2. – M. [I] reproche à la caisse de ne pas justifier du serment, de l’agrément et de la délégation de pouvoir de M. [O] [V], agent ayant mené le contrôle, alors qu’il s’agit de garanties substantielles.
Dans la mesure où la CAF de l’Isère justifie de l’agrément de M. [O] [V] au 28 juillet 2005 par décision du 7 décembre 2005 du directeur de la Caisse nationale des allocations familiales, de son serment le 6 janvier 2005 devant le Tribunal d’instance de Grenoble, et d’une attestation du 14 décembre 2004 sur le fait qu’il est contrôleur depuis janvier 2005, ce moyen doit être rejeté.

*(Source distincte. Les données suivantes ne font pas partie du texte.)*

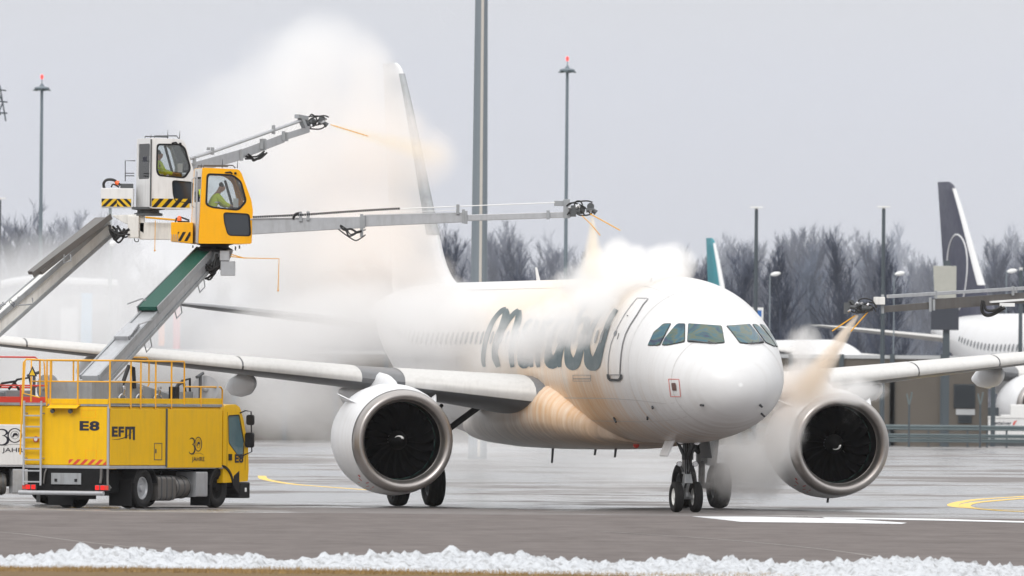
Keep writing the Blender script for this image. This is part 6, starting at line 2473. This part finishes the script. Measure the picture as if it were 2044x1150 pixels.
for row in range(8):
    Y = 950 + row * 42
    s_ = Y / FPX
    stp = 4.6
    x = -1500 * s_ + rnd.uniform(0, 4)
    while x < 1500 * s_:
        px = CX + x / s_
        if not (-450 < px < 2420):
            x += stp
            continue
        k = rnd.choice([0, 1, 2, 3, 4, 0, 1, 4] if px > 1300 else [1, 3, 5, 4, 5, 3])
        ztop = P(px, top_at(px) + rnd.uniform(-14, 24) + (10 if row < 2 else 0) * rnd.random(), Y).z
        o = protos[k] if not used[k] else copy_tree(protos[k])
        used[k] = True
        o.location = (x + rnd.uniform(-1.4, 1.4), Y + rnd.uniform(-10, 10), 0)
        o.rotation_euler = (0, 0, rnd.uniform(0, 6.28))
        f = ztop / 15
        o.scale = (f * rnd.uniform(.9, 1.2), f * rnd.uniform(.9, 1.2), f)
        x += stp * rnd.uniform(.7, 1.3) * (.72 if px > 1300 else 1)
# dense undergrowth filling the foot of the wood
q = MB()
rnd = random.Random(5)
for i in range(42000):
    Y = rnd.uniform(1000, 1280)
    px = rnd.uniform(-300, 2300)
    x = (px - CX) * Y / FPX
    hmax = P(px, top_at(px), Y).z
    z = rnd.random() ** 1.5 * hmax * .80
    L_ = rnd.uniform(.6, 2.2)
    dx, dy = rnd.gauss(0, .35), rnd.gauss(0, .35)
    r_ = rnd.uniform(.02, .055)
    b_ = Vector((x, Y, z))
    t_ = b_ + Vector((dx, dy, 1)) * L_
    q.add([b_ + Vector((-r_, 0, 0)), b_ + Vector((r_, 0, 0)), t_], [(0, 1, 2)])
tag(q.build('undergrowth', M['brush'], recalc=False), 'dense mass of brown winter twigs filling the wood behind the wall', kind='stuff')
# far wooded rise closing the view
q = MB()
vs = []
n_ = 300
for i in range(n_ + 1):
    x = -110 + 220 * i / n_
    px = CX + x * FPX / 1330
    z = P(px, top_at(px) + 62, 1330).z + 1.2 * noise.fractal(Vector((x * .22, 0, 0)), 1, 2, 5)
    for j, (dy, f) in enumerate(((0, 0), (2, .5), (8, .85), (20, 1), (90, .9))):
        vs.append((x, 1330 + dy + 1.5 * noise.noise(Vector((x * .3, j, 1))), z * f))
q.v = [Vector(v) for v in vs]
q.f = [(i * 5 + j, (i + 1) * 5 + j, (i + 1) * 5 + j + 1, i * 5 + j + 1) for i in range(n_) for j in range(4)]
q.k = [0] * len(q.f)
tag(q.build('far_wood', M['brush'], smooth=True, ang=180), 'far grey-brown edge of the wood closing the view', kind='stuff')
# ------------------------------------------------------------------ air, steam and spray
def vol_tree(name):
    m = bpy.data.materials.new(name)
    m.use_nodes = True
    t = m.node_tree
    t.nodes.clear()
    out = t.nodes.new('ShaderNodeOutputMaterial')
    pv = t.nodes.new('ShaderNodeVolumePrincipled')
    t.links.new(pv.outputs[0], out.inputs['Volume'])
    return m, t, pv
def cloud(name, label, blobs, dens, nscale=.5, gain=2.4, thr=.42, col=(.992, .992, .992), tint=None, aniso=.0, stretch=(1, 1, 1), amp=1.0, cat='steam', rough=.62):
    "blobs: (px, py, Y, rx px, rz px, depth m, weight)"
    m, t, pv = vol_tree(name)
    N, L = t.nodes.new, t.links.new
    g = N('ShaderNodeNewGeometry')
    tcn = N('ShaderNodeTexCoord')
    def mth(op, a, b=None, c=None, cl=False):
        q_ = N('ShaderNodeMath')
        q_.operation = op
        q_.use_clamp = cl
        for i, v in enumerate((a, b, c)):
            if v is None: continue
            if isinstance(v, (int, float)): q_.inputs[i].default_value = v
            else: L(v, q_.inputs[i])
        return q_.outputs[0]
    cs = []
    for (px, py, Y, rx, rz, ry, wt_) in blobs:
        s_ = Y / FPX
        cs.append((P(px, py, Y), Vector((rx * s_, ry, rz * s_)), wt_))
    o0 = sum((c_[0] for c_ in cs), Vector((0, 0, 0))) / len(cs)
    acc = None
    for c_, r, wt_ in cs:
        mpn = N('ShaderNodeMapping')
        mpn.vector_type = 'TEXTURE'
        mpn.inputs['Location'].default_value = c_ - o0
        mpn.inputs['Scale'].default_value = r
        L(tcn.outputs['Object'], mpn.inputs[0])
        ln = N('ShaderNodeVectorMath')
        ln.operation = 'DOT_PRODUCT'
        L(mpn.outputs[0], ln.inputs[0])
        L(mpn.outputs[0], ln.inputs[1])
        v = mth('MULTIPLY', mth('SUBTRACT', 1, ln.outputs['Value'], cl=True), wt_)
        acc = v if acc is None else mth('SMOOTH_MAX', acc, v, .25)
    mp_ = N('ShaderNodeMapping')
    mp_.inputs['Scale'].default_value = stretch
    L(tcn.outputs['Object'], mp_.inputs[0])
    n = N('ShaderNodeTexNoise')
    n.inputs['Scale'].default_value = nscale
    n.inputs['Detail'].default_value = 7
    n.inputs['Roughness'].default_value = rough
    n.inputs['Distortion'].default_value = .35
    L(mp_.outputs[0], n.inputs['Vector'])
    # value = blob falloff + noise - threshold
    v = mth('ADD', acc, mth('MULTIPLY', mth('SUBTRACT', n.outputs['Fac'], .5), 1.6 * amp))
    v = mth('MULTIPLY', mth('SUBTRACT', v, thr), gain, cl=True)
    v = mth('MULTIPLY', v, mth('MULTIPLY', acc, 6, cl=True))
    v = mth('MULTIPLY', v, dens)
    L(v, pv.inputs['Density'])
    pv.inputs['Color'].default_value = col + (1,)
    pv.inputs['Anisotropy'].default_value = aniso
    if tint:
        (px, py, Y, rr, tc_) = tint
        c_ = P(px, py, Y) - o0
        mpn = N('ShaderNodeMapping')
        mpn.vector_type = 'TEXTURE'
        mpn.inputs['Location'].default_value = c_
        mpn.inputs['Scale'].default_value = rr
        L(tcn.outputs['Object'], mpn.inputs[0])
        ln = N('ShaderNodeVectorMath')
        ln.operation = 'LENGTH'
        L(mpn.outputs[0], ln.inputs[0])
        f = mth('SUBTRACT', 1, ln.outputs['Value'], cl=True)
        f = mth('MULTIPLY', f, mth('ADD', n.outputs['Fac'], .3), cl=True)
        mxn = N('ShaderNodeMixRGB')
        mxn.inputs[1].default_value = col + (1,)
        mxn.inputs[2].default_value = tc_ + (1,)
        L(f, mxn.inputs[0])
        L(mxn.outputs[0], pv.inputs['Color'])
    # closed hull round the blobs
    bm = bmesh.new()
    for c_, r, wt_ in cs:
        for i in range(40):
            ph = math.acos(1 - 2 * (i + .5) / 40)
            th = math.pi * (1 + 5 ** .5) * i
            p = c_ - o0 + Vector((r.x * math.cos(th) * math.sin(ph), r.y * math.sin(th) * math.sin(ph), r.z * math.cos(ph))) * 1.03
            p.z = max(p.z, .03 - o0.z)
            bm.verts.new(p)
    res = bmesh.ops.convex_hull(bm, input=bm.verts)
    bmesh.ops.delete(bm, geom=[v_ for v_ in bm.verts if not v_.link_faces], context='VERTS')
    bmesh.ops.recalc_face_normals(bm, faces=bm.faces)
    me = bpy.data.meshes.new(name)
    bm.to_mesh(me)
    bm.free()
    me.materials.append(m)
    o = bpy.data.objects.new(name, me)
    o.location = o0
    sc.collection.objects.link(o)
    return tag(o, label, cat, kind='stuff')
def jet(name, label, a, b, r0, r1, dens, col, soft=.9, sc_=3, grav=0):
    "spray jet: a thin cone of droplets from a to b"
    a, b = Vector(a), Vector(b)
    L_ = (b - a).length
    m, t, pv = vol_tree(name)
    N, L = t.nodes.new, t.links.new
    tcn = N('ShaderNodeTexCoord')
    sp_ = N('ShaderNodeSeparateXYZ')
    L(tcn.outputs['Object'], sp_.inputs[0])
    def mth(op, a_, b_=None, cl=False):
        q_ = N('ShaderNodeMath')
        q_.operation = op
        q_.use_clamp = cl
        for i, v in enumerate((a_, b_)):
            if v is None: continue
            if isinstance(v, (int, float)): q_.inputs[i].default_value = v
            else: L(v, q_.inputs[i])
        return q_.outputs[0]
    rad = mth('SQRT', mth('ADD', mth('POWER', sp_.outputs['Y'], 2), mth('POWER', sp_.outputs['Z'], 2)))
    tt = mth('DIVIDE', sp_.outputs['X'], L_)
    rloc = mth('ADD', mth('MULTIPLY', tt, r1 - r0), r0)
    f = mth('SUBTRACT', 1, mth('DIVIDE', rad, rloc), cl=True)
    mp_ = N('ShaderNodeMapping')
    mp_.inputs['Scale'].default_value = (1.2, 4, 4)
    L(tcn.outputs['Object'], mp_.inputs[0])
    n = N('ShaderNodeTexNoise')
    n.inputs['Scale'].default_value = sc_
    n.inputs['Detail'].default_value = 4
    L(mp_.outputs[0], n.inputs['Vector'])
    v = mth('MULTIPLY', f, mth('MULTIPLY', mth('SUBTRACT', n.outputs['Fac'], .22), 2.6, cl=True))
    v = mth('MULTIPLY', v, mth('MULTIPLY', mth('SUBTRACT', 1.0, tt, cl=True), 4, cl=True))
    fall = mth('DIVIDE', r0 * 1.5, rloc)
    v = mth('MULTIPLY', mth('MULTIPLY', v, mth('POWER', fall, soft)), dens)
    L(v, pv.inputs['Density'])
    pv.inputs['Color'].default_value = col + (1,)
    pv.inputs['Anisotropy'].default_value = 0
    q = MB()
    q.lathe([(0, .001), (0, r0), (L_ * .5, (r0 + r1) / 2), (L_, r1), (L_, .001)], (0, 0, 0), (1, 0, 0), 16)
    o = q.build(name, m)
    o.location = a
    o.rotation_euler = (b - a).to_track_quat('X', 'Z').to_euler()
    return tag(o, label, 'spray', kind='stuff')
OR = (.97, .80, .62)
cloud('steam_plume', 'huge pale steam plume round the jet tail fin behind the two cabins', [
    (610, 175, 337, 190, 170, 3.4, .85), (660, 95, 338, 130, 105, 2.6, .8), (725, 150, 337, 95, 105, 2.4, .95), (745, 300, 336, 140, 190, 3.0, 1.05),
    (620, 330, 336, 210, 190, 3.4, .95), (480, 270, 338, 200, 190, 3, .72), (720, 500, 335, 200, 190, 3.4, 1.15), (560, 500, 336, 230, 190, 3.2, .95), (850, 320, 336, 90, 80, 1.6, .85), (840, 560, 336, 100, 90, 2.4, .9)],
    .62, .62, 1.3, .29, tint=(800, 400, 335, (4.6, 6, 6), (.988, .915, .85)), amp=1.05, rough=.74)
cloud('steam_bank', 'low grey-white steam drifting over the wing and rear fuselage', [
    (700, 650, 333, 240, 120, 3.4, 1.15), (880, 640, 330, 160, 110, 2.6, 1.1), (540, 700, 334, 200, 130, 3, .95), (980, 690, 326, 95, 90, 2, .8), (600, 810, 334, 240, 110, 3, .85), (860, 765, 330, 150, 70, 1.8, .9)],
    .60, .45, 1.35, .34, rough=.68, col=(.985, .98, .978), amp=.8)
cloud('steam_puff', 'dense white steam billowing on top of the fuselage and over the lettering', [
    (1295, 545, 317.5, 118, 82, 1.5, 1.15), (1210, 560, 317.5, 95, 90, 1.4, 1.2), (1345, 525, 317.5, 66, 62, 1.1, 1.05), (1230, 505, 317.5, 60, 50, 1.0, .9), (1185, 610, 316.3, 80, 72, 1.0, 1.15), (1115, 650, 316.4, 110, 78, 1.05, 1.25), (1055, 690, 317.0, 90, 66, 1.1, 1.12), (1150, 560, 317.2, 70, 60, 1.2, .85)],
    2.3, 1.2, 1.5, .42, amp=1.35, rough=.70)
cloud('steam_drift', 'thin steam round the engine beside the jet nose', [
    (1600, 770, 320.5, 95, 62, 1.3, 1.15), (1690, 780, 322.0, 95, 36, .9, 1.0), (1560, 860, 321.0, 75, 110, 1.3, .9), (1500, 930, 324, 115, 110, 1.6, 1.05), (1430, 950, 324.6, 75, 85, 1.0, .62), (1605, 700, 318.5, 55, 75, .8, .85)],
    1.9, .9, 1.5, .38, tint=(1600, 790, 320, (1.8, 3, 1.0), (.988, .90, .82)), amp=1.2, rough=.7)
cloud('steam_veil', 'broad thin veil of mist behind the trucks at the left', [
    (80, 640, 372, 330, 230, 12, 1.1), (330, 600, 368, 300, 260, 12, 1.1), (120, 800, 366, 330, 120, 12, 1.0), (520, 640, 366, 260, 230, 10, 1.1), (900, 900, 372, 420, 90, 10, .8), (1250, 930, 375, 300, 70, 8, .75)],
    .125, .12, 1.3, .26, col=(.985, .985, .99), amp=.7)
cloud('ground_mist', 'faint low mist drifting over the wet apron under the fuselage', [
    (1180, 930, 336, 280, 75, 5, 1.0), (1400, 925, 334, 170, 85, 4, 1.1), (930, 940, 338, 200, 60, 5, .9), (1540, 960, 332, 120, 60, 3, .9)],
    .14, .5, 1.3, .34, col=(.985, .985, .985), rough=.68)
jet('spray_jet', 'pale orange spray falling from the middle nozzle onto the fuselage', P(1182, 434, 317.5), P(1186, 575, 317.5), .05, .5, 30, (.995, .95, .87), .8)
jet('spray_jet', 'orange spray streaming from the upper nozzle toward the tail fin', P(662, 250, 326.5), P(900, 318, 336), .04, .50, 5, (.99, .88, .72), 1.0)
jet('spray_jet', 'slanting pale orange spray from the right arm onto the wing by the engine', P(1711, 630, 316), P(1588, 812, 319.5), .05, .58, 26, (.994, .91, .81), .9)
# low winter mist lying in front of and inside the far wood
m, t, pv = vol_tree('mist')
pv.inputs['Color'].default_value = (.785, .812, .885, 1)
pv.inputs['Density'].default_value = .0023
pv.inputs['Anisotropy'].default_value = 0
q = MB()
q.box(-260, 260, 945, 1450, .05, 40)
tag(q.build('wood_mist', m), 'thin bluish mist lying along the far wood', kind='stuff')
# the air itself
m, t, pv = vol_tree('haze')
pv.inputs['Color'].default_value = (.92, .95, 1.0, 1)
pv.inputs['Density'].default_value = .00003
pv.inputs['Anisotropy'].default_value = 0
q = MB()
q.box(-420, 420, -30, 1500, -1, 58)
tag(q.build('haze', m), 'pale winter air fading the far wood', kind='stuff')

3. – M. [I] reproche également à la caisse le fait que son rapport d’enquête ne soit pas signé, qu’il n’ait eu aucun moyen de s’assurer de l’identité de l’auteur des contrôles, l’identité de l’agent mentionné figurant en qualité de contrôleur stagiaire et de contrôleur stagiaire. Il reproche au tribunal de ne pas s’être prononcé sur ce point. Il estime que la signature manuscrite est un impératif de fond et que la caisse ne justifie pas que les conditions relatives à la valeur probante d’une signature électronique sont réunies, que le rapport est donc inexistant pour défaut d’authentification.
La caisse considère, pour sa part, que le rapport est signé valablement, que la signature électronique est fiable jusqu’à preuve contraire, que le nom et le prénom de l’agent contrôleur figurent bien sur le document, qu’aucun élément n’est de nature à remettre en cause la fiabilité du rapport, et que tous les documents justifiant de la qualité de M. [V] ont été produits. Par ailleurs, la caisse relève au visa des articles 112, 114 et 117 du code de procédure civile que le défaut de signature ne constitue pas une formalité substantielle d’ordre public susceptible d’entraîner la nullité de l’acte et que l’appelant ne fait valoir aucun grief.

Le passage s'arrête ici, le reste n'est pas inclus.